* **Dataset entries**
————

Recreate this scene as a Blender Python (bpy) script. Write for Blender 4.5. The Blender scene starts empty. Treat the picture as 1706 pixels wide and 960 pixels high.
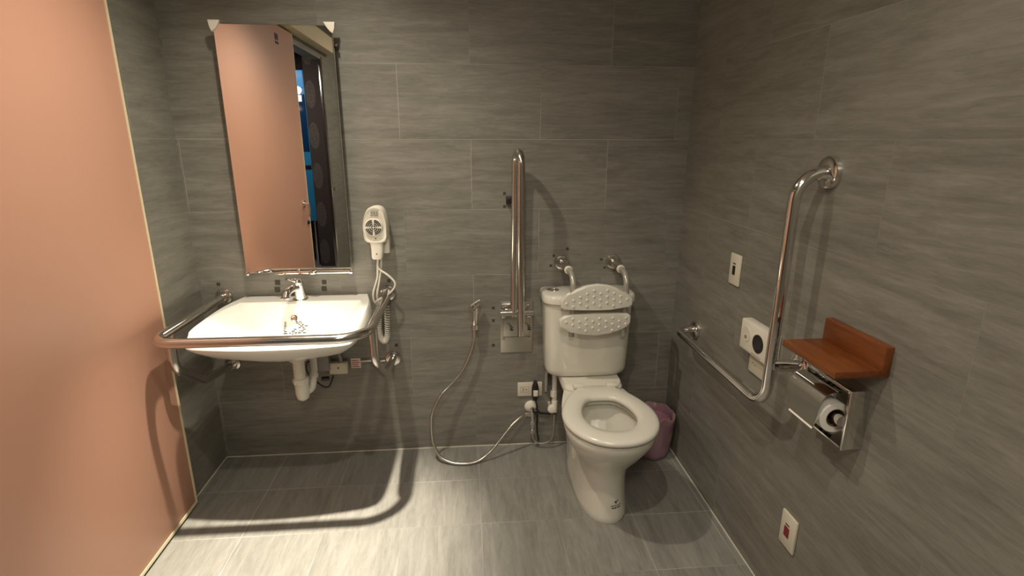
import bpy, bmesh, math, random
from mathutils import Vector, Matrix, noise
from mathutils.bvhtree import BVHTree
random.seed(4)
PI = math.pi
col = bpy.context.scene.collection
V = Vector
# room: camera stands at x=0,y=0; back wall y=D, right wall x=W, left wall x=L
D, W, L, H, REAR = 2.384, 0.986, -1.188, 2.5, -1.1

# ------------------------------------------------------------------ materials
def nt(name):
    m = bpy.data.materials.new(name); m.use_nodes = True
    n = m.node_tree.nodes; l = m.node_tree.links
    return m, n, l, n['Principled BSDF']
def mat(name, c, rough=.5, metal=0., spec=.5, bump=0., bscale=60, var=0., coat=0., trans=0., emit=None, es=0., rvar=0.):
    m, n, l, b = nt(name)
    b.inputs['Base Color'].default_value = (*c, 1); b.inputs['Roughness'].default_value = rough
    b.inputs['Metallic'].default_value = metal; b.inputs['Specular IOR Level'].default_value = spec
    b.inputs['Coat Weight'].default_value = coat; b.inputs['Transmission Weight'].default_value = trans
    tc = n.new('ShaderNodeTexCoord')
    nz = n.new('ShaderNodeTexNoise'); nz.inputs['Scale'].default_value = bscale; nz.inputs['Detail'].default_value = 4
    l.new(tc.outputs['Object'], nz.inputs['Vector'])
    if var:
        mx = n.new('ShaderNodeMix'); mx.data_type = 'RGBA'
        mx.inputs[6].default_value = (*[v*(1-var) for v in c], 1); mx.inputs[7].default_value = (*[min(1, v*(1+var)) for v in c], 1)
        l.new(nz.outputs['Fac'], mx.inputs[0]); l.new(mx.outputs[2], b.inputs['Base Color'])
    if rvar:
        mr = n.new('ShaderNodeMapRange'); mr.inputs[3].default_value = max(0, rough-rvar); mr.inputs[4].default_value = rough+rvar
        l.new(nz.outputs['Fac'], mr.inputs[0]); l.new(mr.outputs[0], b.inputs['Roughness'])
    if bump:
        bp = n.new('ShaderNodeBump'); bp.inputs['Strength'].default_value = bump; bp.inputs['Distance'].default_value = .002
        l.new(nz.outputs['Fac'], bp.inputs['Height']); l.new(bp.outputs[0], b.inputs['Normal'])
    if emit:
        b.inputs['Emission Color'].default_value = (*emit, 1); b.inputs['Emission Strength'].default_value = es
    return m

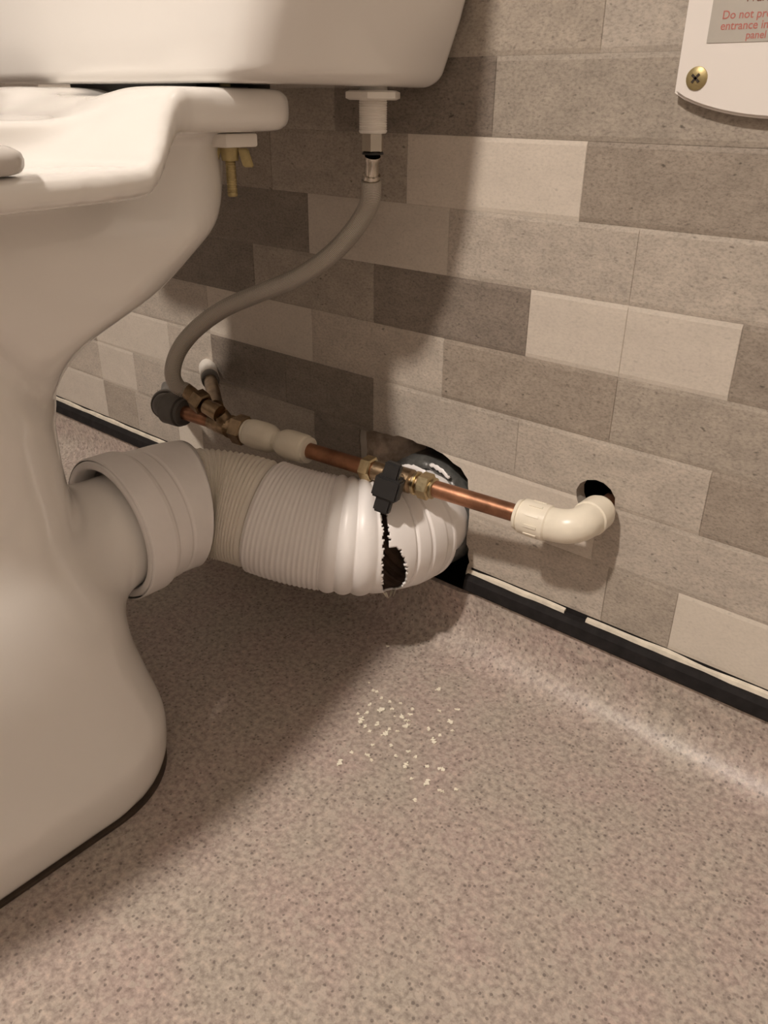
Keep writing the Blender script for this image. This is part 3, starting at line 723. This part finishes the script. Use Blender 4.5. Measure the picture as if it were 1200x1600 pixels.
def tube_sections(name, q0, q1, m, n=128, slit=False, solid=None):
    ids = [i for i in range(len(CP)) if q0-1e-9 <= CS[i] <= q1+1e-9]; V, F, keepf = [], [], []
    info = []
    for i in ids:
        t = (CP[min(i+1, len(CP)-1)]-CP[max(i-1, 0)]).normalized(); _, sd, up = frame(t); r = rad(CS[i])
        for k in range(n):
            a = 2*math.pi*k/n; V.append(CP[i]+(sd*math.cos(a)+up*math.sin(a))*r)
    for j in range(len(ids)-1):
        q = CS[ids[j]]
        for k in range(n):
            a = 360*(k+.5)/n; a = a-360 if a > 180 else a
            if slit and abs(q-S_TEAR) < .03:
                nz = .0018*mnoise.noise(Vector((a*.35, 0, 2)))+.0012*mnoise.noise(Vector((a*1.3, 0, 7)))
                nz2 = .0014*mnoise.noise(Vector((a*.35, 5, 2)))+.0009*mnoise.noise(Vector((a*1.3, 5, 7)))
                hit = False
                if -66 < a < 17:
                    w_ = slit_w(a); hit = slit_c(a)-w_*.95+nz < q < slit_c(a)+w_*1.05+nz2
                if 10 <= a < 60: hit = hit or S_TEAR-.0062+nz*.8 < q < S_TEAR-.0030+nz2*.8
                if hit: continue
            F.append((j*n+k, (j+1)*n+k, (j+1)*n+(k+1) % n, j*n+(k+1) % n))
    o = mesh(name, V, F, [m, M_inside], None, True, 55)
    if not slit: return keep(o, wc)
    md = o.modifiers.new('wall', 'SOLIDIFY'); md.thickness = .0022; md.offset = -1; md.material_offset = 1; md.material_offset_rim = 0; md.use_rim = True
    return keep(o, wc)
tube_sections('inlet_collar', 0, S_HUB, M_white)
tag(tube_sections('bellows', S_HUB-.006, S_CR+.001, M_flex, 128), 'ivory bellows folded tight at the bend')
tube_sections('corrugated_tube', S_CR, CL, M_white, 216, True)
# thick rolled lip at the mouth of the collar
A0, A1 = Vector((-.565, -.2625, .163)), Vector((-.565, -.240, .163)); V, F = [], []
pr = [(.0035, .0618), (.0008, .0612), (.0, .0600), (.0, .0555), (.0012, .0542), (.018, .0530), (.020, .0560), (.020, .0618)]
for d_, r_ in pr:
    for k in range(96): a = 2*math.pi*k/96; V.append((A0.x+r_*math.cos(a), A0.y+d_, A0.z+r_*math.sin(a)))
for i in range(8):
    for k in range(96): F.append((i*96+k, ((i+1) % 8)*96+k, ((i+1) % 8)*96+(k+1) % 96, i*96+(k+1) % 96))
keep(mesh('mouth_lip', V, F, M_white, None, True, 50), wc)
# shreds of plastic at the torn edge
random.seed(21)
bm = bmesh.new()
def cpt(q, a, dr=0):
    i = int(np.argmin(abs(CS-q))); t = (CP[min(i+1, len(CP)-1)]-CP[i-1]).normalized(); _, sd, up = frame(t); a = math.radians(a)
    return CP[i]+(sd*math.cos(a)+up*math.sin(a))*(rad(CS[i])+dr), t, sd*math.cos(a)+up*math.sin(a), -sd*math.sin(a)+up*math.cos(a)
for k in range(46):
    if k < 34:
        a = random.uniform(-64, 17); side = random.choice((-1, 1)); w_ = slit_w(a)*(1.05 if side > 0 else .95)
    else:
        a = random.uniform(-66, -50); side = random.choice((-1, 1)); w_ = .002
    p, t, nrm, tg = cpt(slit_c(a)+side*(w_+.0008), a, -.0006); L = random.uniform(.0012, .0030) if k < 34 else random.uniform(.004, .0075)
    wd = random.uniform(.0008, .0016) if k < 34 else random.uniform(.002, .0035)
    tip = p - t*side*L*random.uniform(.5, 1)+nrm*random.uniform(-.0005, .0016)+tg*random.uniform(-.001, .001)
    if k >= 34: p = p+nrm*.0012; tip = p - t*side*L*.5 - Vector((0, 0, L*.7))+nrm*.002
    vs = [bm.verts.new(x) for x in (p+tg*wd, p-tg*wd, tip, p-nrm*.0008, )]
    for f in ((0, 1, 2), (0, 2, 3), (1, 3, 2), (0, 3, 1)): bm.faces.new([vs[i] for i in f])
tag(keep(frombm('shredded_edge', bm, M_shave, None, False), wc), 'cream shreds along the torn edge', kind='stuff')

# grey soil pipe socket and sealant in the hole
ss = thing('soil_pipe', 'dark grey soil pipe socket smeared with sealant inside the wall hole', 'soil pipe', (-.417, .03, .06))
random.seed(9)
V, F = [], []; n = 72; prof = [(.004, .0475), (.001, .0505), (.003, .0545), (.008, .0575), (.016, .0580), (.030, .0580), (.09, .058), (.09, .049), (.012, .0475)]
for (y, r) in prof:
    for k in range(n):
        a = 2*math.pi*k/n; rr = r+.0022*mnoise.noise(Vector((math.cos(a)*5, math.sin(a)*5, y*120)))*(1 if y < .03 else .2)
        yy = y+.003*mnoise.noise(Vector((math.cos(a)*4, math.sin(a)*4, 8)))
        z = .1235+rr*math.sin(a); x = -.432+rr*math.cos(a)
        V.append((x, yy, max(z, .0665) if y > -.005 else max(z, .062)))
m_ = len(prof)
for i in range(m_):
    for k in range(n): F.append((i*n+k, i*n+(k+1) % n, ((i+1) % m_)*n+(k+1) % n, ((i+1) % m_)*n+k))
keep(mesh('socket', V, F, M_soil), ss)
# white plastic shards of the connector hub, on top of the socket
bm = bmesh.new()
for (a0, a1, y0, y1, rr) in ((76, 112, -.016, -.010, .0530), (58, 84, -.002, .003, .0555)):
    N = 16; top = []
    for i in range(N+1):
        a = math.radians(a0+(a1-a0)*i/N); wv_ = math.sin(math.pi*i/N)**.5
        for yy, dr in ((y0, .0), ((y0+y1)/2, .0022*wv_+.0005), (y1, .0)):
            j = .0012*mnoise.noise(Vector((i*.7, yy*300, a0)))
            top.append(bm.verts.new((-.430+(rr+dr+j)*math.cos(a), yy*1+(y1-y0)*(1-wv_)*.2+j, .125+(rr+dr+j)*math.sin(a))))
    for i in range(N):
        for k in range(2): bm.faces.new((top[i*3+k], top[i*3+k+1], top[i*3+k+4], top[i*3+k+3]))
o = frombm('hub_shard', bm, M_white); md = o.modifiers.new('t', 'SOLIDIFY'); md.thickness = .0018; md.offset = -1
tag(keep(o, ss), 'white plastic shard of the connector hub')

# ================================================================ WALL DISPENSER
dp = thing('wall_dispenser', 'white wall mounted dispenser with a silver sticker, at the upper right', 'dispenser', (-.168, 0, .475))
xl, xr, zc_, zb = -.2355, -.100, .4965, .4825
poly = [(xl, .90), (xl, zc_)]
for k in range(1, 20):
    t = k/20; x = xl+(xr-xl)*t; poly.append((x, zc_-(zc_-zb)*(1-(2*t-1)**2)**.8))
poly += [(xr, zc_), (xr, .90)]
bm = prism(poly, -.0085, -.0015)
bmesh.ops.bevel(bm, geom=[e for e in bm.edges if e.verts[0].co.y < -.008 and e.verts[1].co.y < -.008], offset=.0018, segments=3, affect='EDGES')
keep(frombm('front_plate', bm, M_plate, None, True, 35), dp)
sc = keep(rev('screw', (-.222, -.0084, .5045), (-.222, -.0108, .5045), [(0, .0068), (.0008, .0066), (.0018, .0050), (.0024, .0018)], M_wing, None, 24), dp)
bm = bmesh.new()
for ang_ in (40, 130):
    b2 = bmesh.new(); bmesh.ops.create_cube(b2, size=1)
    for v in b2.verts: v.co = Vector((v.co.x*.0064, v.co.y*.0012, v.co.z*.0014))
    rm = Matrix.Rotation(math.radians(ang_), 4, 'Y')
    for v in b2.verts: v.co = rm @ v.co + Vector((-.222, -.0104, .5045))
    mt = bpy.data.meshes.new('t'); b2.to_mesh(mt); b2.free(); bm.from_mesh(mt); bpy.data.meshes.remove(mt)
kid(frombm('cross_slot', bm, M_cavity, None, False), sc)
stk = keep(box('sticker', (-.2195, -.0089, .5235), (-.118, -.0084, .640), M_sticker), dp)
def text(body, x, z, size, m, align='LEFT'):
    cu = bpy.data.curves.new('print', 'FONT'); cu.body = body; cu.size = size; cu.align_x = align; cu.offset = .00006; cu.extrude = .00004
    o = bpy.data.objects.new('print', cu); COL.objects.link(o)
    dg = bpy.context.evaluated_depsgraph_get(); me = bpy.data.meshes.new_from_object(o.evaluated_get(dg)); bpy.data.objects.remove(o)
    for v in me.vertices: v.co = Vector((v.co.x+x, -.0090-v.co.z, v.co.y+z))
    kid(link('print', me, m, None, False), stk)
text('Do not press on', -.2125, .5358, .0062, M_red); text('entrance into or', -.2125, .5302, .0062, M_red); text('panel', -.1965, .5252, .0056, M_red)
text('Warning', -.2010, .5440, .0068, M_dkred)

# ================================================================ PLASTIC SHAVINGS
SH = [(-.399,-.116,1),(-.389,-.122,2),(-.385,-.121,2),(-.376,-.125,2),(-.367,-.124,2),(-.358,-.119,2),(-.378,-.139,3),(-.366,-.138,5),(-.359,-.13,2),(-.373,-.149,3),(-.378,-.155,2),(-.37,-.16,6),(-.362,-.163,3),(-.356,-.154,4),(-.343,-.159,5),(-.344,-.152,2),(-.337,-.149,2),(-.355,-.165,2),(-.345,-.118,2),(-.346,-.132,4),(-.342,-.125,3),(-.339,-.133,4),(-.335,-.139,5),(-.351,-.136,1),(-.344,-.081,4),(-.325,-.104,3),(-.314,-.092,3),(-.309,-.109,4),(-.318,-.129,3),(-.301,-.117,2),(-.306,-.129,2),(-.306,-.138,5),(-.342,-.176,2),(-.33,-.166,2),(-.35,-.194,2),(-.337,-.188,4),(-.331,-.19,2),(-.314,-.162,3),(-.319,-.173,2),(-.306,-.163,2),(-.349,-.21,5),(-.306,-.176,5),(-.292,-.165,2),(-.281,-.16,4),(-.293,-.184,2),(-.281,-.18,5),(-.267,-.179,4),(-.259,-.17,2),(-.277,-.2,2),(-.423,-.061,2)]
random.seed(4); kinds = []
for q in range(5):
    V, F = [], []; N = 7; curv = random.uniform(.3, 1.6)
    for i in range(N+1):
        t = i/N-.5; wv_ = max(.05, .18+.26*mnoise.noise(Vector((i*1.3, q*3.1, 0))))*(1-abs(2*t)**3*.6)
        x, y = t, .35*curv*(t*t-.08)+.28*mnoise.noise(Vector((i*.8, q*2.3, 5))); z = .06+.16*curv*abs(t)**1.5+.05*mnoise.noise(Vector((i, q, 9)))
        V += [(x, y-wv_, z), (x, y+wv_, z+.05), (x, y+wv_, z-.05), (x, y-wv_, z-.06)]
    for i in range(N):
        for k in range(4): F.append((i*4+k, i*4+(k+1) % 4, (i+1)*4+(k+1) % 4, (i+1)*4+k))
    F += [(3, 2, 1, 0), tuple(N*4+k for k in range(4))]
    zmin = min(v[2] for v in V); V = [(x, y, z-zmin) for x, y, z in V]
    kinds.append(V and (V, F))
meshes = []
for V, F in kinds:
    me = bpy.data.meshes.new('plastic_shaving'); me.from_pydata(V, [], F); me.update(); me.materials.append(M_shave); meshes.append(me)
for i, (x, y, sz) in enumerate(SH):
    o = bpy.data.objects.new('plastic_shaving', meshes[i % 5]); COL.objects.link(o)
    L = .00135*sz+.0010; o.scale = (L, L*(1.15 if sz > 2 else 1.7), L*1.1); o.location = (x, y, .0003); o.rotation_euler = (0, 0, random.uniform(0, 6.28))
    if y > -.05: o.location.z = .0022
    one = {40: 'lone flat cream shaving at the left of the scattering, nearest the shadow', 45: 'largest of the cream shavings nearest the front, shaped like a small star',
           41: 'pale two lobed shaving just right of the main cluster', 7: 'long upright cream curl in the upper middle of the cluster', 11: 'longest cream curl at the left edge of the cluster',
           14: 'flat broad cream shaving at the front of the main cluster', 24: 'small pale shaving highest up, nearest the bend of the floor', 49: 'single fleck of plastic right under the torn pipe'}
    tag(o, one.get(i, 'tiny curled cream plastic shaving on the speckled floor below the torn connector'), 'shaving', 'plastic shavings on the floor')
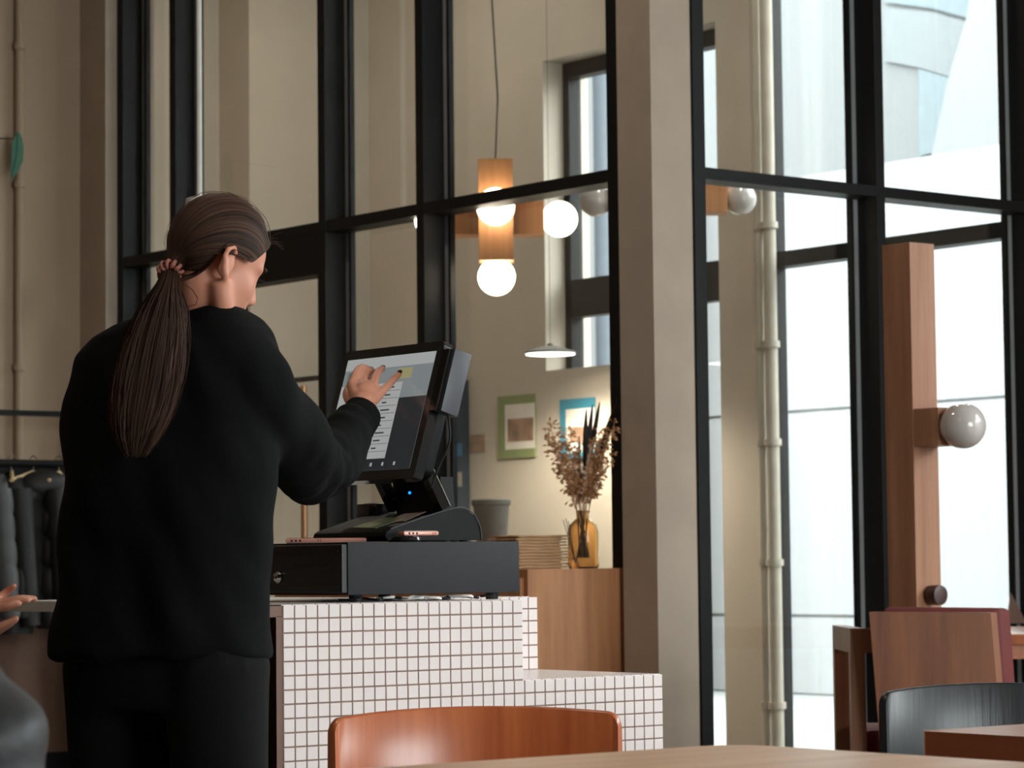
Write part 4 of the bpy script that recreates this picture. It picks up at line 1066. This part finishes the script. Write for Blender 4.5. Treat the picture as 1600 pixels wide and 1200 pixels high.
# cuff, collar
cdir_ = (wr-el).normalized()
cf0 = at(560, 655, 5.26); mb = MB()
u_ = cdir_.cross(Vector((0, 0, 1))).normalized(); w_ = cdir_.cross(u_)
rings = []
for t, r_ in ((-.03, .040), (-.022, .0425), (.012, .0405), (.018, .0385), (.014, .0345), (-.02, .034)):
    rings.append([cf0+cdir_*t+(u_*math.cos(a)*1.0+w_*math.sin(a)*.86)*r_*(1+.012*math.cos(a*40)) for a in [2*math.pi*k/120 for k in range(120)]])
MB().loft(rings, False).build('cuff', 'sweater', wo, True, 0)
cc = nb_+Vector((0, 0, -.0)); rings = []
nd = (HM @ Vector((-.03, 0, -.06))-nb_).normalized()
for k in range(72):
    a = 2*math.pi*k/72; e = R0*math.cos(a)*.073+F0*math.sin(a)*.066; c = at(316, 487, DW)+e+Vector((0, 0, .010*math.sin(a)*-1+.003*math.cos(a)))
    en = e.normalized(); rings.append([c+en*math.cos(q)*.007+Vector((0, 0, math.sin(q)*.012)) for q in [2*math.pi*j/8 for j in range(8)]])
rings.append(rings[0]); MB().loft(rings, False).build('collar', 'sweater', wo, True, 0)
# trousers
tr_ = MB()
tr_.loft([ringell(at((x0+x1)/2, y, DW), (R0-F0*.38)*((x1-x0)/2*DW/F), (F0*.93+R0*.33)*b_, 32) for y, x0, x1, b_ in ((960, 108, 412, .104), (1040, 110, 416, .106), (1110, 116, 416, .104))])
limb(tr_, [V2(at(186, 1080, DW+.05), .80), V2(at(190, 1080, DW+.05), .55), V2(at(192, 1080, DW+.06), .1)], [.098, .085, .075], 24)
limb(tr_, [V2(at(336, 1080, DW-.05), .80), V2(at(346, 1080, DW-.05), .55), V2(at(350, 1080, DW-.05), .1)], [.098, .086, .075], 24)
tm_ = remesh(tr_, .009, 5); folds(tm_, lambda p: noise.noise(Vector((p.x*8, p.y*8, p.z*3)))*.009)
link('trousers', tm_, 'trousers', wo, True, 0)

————

Only the lines from the one that contains "Write part 4" to the end of the data should be output, exactly as they appear.

Write part 4 of the bpy script that recreates this picture. It picks up at line 1066. This part finishes the script. Write for Blender 4.5. Treat the picture as 1600 pixels wide and 1200 pixels high.
# cuff, collar
cdir_ = (wr-el).normalized()
cf0 = at(560, 655, 5.26); mb = MB()
u_ = cdir_.cross(Vector((0, 0, 1))).normalized(); w_ = cdir_.cross(u_)
rings = []
for t, r_ in ((-.03, .040), (-.022, .0425), (.012, .0405), (.018, .0385), (.014, .0345), (-.02, .034)):
    rings.append([cf0+cdir_*t+(u_*math.cos(a)*1.0+w_*math.sin(a)*.86)*r_*(1+.012*math.cos(a*40)) for a in [2*math.pi*k/120 for k in range(120)]])
MB().loft(rings, False).build('cuff', 'sweater', wo, True, 0)
cc = nb_+Vector((0, 0, -.0)); rings = []
nd = (HM @ Vector((-.03, 0, -.06))-nb_).normalized()
for k in range(72):
    a = 2*math.pi*k/72; e = R0*math.cos(a)*.073+F0*math.sin(a)*.066; c = at(316, 487, DW)+e+Vector((0, 0, .010*math.sin(a)*-1+.003*math.cos(a)))
    en = e.normalized(); rings.append([c+en*math.cos(q)*.007+Vector((0, 0, math.sin(q)*.012)) for q in [2*math.pi*j/8 for j in range(8)]])
rings.append(rings[0]); MB().loft(rings, False).build('collar', 'sweater', wo, True, 0)
# trousers
tr_ = MB()
tr_.loft([ringell(at((x0+x1)/2, y, DW), (R0-F0*.38)*((x1-x0)/2*DW/F), (F0*.93+R0*.33)*b_, 32) for y, x0, x1, b_ in ((960, 108, 412, .104), (1040, 110, 416, .106), (1110, 116, 416, .104))])
limb(tr_, [V2(at(186, 1080, DW+.05), .80), V2(at(190, 1080, DW+.05), .55), V2(at(192, 1080, DW+.06), .1)], [.098, .085, .075], 24)
limb(tr_, [V2(at(336, 1080, DW-.05), .80), V2(at(346, 1080, DW-.05), .55), V2(at(350, 1080, DW-.05), .1)], [.098, .086, .075], 24)
tm_ = remesh(tr_, .009, 5); folds(tm_, lambda p: noise.noise(Vector((p.x*8, p.y*8, p.z*3)))*.009)
link('trousers', tm_, 'trousers', wo, True, 0)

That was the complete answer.